TASK REQUIREMENTS:
Restate the full listing word for word and leave the pictures out.

GIVEN DATA:
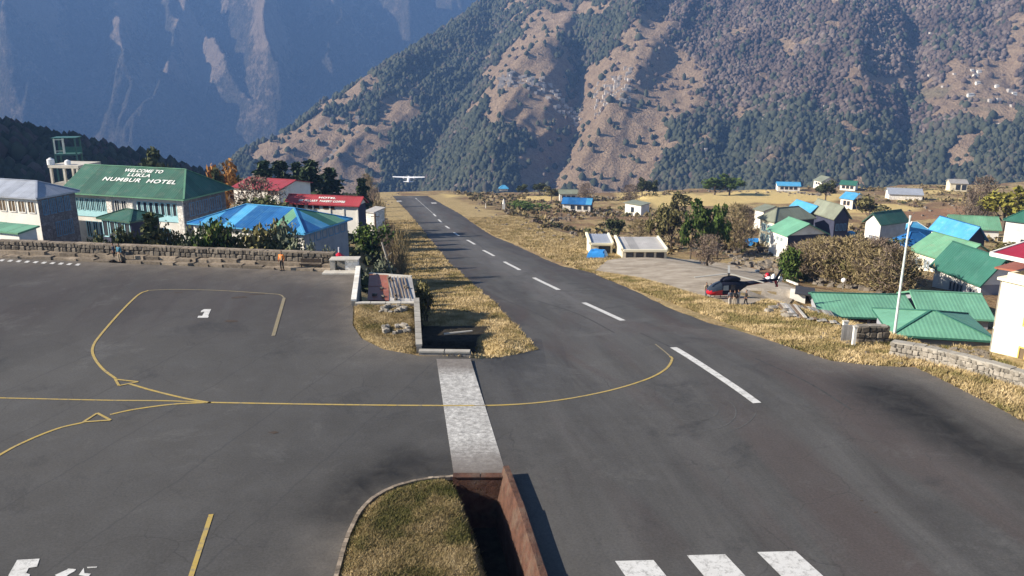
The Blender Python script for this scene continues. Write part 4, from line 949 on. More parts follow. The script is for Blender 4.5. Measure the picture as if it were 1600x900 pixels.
for i in range(10):
    p = q[0] + (q[1] - q[0]) * random.random(); pp = q[3] + (q[2] - q[3]) * random.random(); c = p + (pp - p) * random.random() + Vector((0, 0, .14))
    put('roof_stone', random.choice(STONES), c, (.3, .25, .18), (0, 0, random.random() * 3), rr0)
for i in range(6):
    a_ = q[0] + (q[1] - q[0]) * (.5 + .08 * i) + Vector((0, 0, .13)); b_ = q[3] + (q[2] - q[3]) * (.42 + .08 * i) + Vector((0, 0, .13)); MB().bar(a_ + (b_ - a_) * .1, a_ + (b_ - a_) * .9, .07, .06).build('roof_batten', MAT['timber'], rr0)
# unfinished concrete frame and green steel platform
c = PY(100, 286, 118); root = thing('concrete_frame', 'unfinished pale concrete frame with roof slab left of the green hotel', 'building frame', (c.x, c.y, c.z), R(-10))
MB().box(-2.2, 2.6, 0, 5, 2.1, 2.5).build('roof_slab', MAT['pale_concrete'], root)
for x, y in ((-1.9, .2), (.2, .2), (2.3, .2), (-1.9, 4.7), (2.3, 4.7)): MB().box(x - .15, x + .15, y - .15, y + .15, -9, 2.1).build('column', MAT['pale_concrete'], root)
MB().box(-2.0, 2.3, 0, 5, -.4, -.1).build('floor_slab', MAT['concrete'], root)
tk = thing('water_tank', 'small white water tank on the corner of the unfinished concrete frame', 'tank', c + Vector((-1.9, .8, 2.5))); MB().tube([(0, 0, 0), (0, 0, .75), (0, 0, .9)], [.5, .5, .2], 12).build('barrel', MAT['white_metal'], tk); MB().tube([(0, 0, .9), (0, 0, 1.0)], .15, 8).build('lid', MAT['white_metal'], tk)
tk2 = copy_tree(tk); tk2.location = c + Vector((0.4, 1.0, 2.5)); tk2.scale = (.8, .8, .7); tk2['label'] = 'lower water tank in the middle of the unfinished concrete frame'
for t_ in (tk, tk2): t_['group'] = 'water tanks on the concrete frame'
c = PY(106, 262, 150); root = thing('lookout_platform', 'dark green steel lookout platform standing before the wooded hill', 'tower', (c.x, c.y, c.z), R(8))
for x in (-1.8, 1.8):
    for y in (0, 2.4): MB().box(x - .12, x + .12, y - .12, y + .12, -6, 5.2).build('post', MAT['teal_metal'], root)
MB().box(-2, 2, -.1, 2.5, 2.2, 2.45).build('deck', MAT['teal_metal'], root); MB().box(-2.1, 2.1, -.2, 2.6, 5.2, 5.35).build('canopy', MAT['teal_metal'], root)
f_ = MB(); f_.bar((-1.8, -.05, 3.0), (-.2, -.05, 3.0), .1); f_.bar((-1.8, -.05, 5.0), (-.2, -.05, 5.0), .14); f_.bar((-1.7, -.05, 2.5), (-1.7, -.05, 5.2), .2); f_.bar((-.2, -.05, 2.5), (-.2, -.05, 5.2), .3); f_.build('window_frame', MAT['cyan_frame'] if False else MAT['pole_paint'], root)
MB().box(-2, 2, 2.3, 2.5, 2.45, 3.5).build('parapet', MAT['teal_metal'], root)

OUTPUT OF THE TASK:
The Blender Python script for this scene continues. Write part 4, from line 949 on. More parts follow. The script is for Blender 4.5. Measure the picture as if it were 1600x900 pixels.
for i in range(10):
    p = q[0] + (q[1] - q[0]) * random.random(); pp = q[3] + (q[2] - q[3]) * random.random(); c = p + (pp - p) * random.random() + Vector((0, 0, .14))
    put('roof_stone', random.choice(STONES), c, (.3, .25, .18), (0, 0, random.random() * 3), rr0)
for i in range(6):
    a_ = q[0] + (q[1] - q[0]) * (.5 + .08 * i) + Vector((0, 0, .13)); b_ = q[3] + (q[2] - q[3]) * (.42 + .08 * i) + Vector((0, 0, .13)); MB().bar(a_ + (b_ - a_) * .1, a_ + (b_ - a_) * .9, .07, .06).build('roof_batten', MAT['timber'], rr0)
# unfinished concrete frame and green steel platform
c = PY(100, 286, 118); root = thing('concrete_frame', 'unfinished pale concrete frame with roof slab left of the green hotel', 'building frame', (c.x, c.y, c.z), R(-10))
MB().box(-2.2, 2.6, 0, 5, 2.1, 2.5).build('roof_slab', MAT['pale_concrete'], root)
for x, y in ((-1.9, .2), (.2, .2), (2.3, .2), (-1.9, 4.7), (2.3, 4.7)): MB().box(x - .15, x + .15, y - .15, y + .15, -9, 2.1).build('column', MAT['pale_concrete'], root)
MB().box(-2.0, 2.3, 0, 5, -.4, -.1).build('floor_slab', MAT['concrete'], root)
tk = thing('water_tank', 'small white water tank on the corner of the unfinished concrete frame', 'tank', c + Vector((-1.9, .8, 2.5))); MB().tube([(0, 0, 0), (0, 0, .75), (0, 0, .9)], [.5, .5, .2], 12).build('barrel', MAT['white_metal'], tk); MB().tube([(0, 0, .9), (0, 0, 1.0)], .15, 8).build('lid', MAT['white_metal'], tk)
tk2 = copy_tree(tk); tk2.location = c + Vector((0.4, 1.0, 2.5)); tk2.scale = (.8, .8, .7); tk2['label'] = 'lower water tank in the middle of the unfinished concrete frame'
for t_ in (tk, tk2): t_['group'] = 'water tanks on the concrete frame'
c = PY(106, 262, 150); root = thing('lookout_platform', 'dark green steel lookout platform standing before the wooded hill', 'tower', (c.x, c.y, c.z), R(8))
for x in (-1.8, 1.8):
    for y in (0, 2.4): MB().box(x - .12, x + .12, y - .12, y + .12, -6, 5.2).build('post', MAT['teal_metal'], root)
MB().box(-2, 2, -.1, 2.5, 2.2, 2.45).build('deck', MAT['teal_metal'], root); MB().box(-2.1, 2.1, -.2, 2.6, 5.2, 5.35).build('canopy', MAT['teal_metal'], root)
f_ = MB(); f_.bar((-1.8, -.05, 3.0), (-.2, -.05, 3.0), .1); f_.bar((-1.8, -.05, 5.0), (-.2, -.05, 5.0), .14); f_.bar((-1.7, -.05, 2.5), (-1.7, -.05, 5.2), .2); f_.bar((-.2, -.05, 2.5), (-.2, -.05, 5.2), .3); f_.build('window_frame', MAT['cyan_frame'] if False else MAT['pole_paint'], root)
MB().box(-2, 2, 2.3, 2.5, 2.45, 3.5).build('parapet', MAT['teal_metal'], root)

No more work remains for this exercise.